Avant même le début du tournage, les créateurs de Mad Heidi ont reçu des lettres contenant des objections à cause de la bande-annonce. « Notamment de Heidiland et de certaines associations chrétiennes. De plus, après la publication de la bande-annonce, un fabricant de couteaux suisses a déposé plainte. Il ne trouvait pas cela marrant qu’un couteau suisse soit représenté comme une arme », raconte Chris. « On a beaucoup tourné les clichés de la Suisse en dérision. » Par ailleurs, l’un des coauteurs a perdu son travail dans la police en raison de la bande-annonce (article en allemand).

Un ordinateur portable dans une valise et beaucoup de responsabilités

Pour finir, nous passons du salon au bureau. Il fait froid ici, la ventilation est en marche pour que l’ordinateur avec l’énorme carte graphique ne surchauffe pas. L’ordinateur portable, avec lequel il a travaillé sur Mad Heidi, se trouve sur l’étagère. Il s’agit en fait plus d’une valise batterie dans laquelle se trouve un ordinateur portable : sur le tournage, l’ordinateur devait fournir des performances maximales durant toute la journée sans branchement sur secteur.
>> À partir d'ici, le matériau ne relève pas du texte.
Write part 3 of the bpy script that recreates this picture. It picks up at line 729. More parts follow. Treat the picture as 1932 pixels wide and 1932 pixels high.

L’ordinateur dans sa valise utilisé sur le tournage.
L’ordinateur dans sa valise utilisé sur le tournage.
Source : Christian Walker

Chris avait la responsabilité des effets visuels dans le film. En effet, il devait faire en sorte que leur rendu soit parfait à l’écran. « Pour ce faire, je courais par exemple avec une balle de tennis accrochée à un bâton », explique-t-il. En postproduction, la balle de tennis devient une hallebarde. Tourner la scène avec une vraie hallebarde aurait non seulement été trop dangereux pour les acteurs, mais s’en procurer une aurait aussi coûté trop cher. Chris coordonnait ces travaux, envoyait les images pour la postproduction à une entreprise externe ou s’occupait lui-même des effets simples.

Voici la numérisation d’un zombie au fromage.
Voici la numérisation d’un zombie au fromage.
Source : Christian Walker

Les scènes avec les zombies étaient encore plus exigeantes. En effet, dans le film, les zombies devaient se promener à moitié morts et recouverts de fromage. Pour ce faire, Chris réalisait des numérisations 3D des acteurs sur le tournage à l’aide de filtres optiques spéciaux. En post-traitement, les zombies étaient créés à l’ordinateur et la touche finale était mise grâce aux effets.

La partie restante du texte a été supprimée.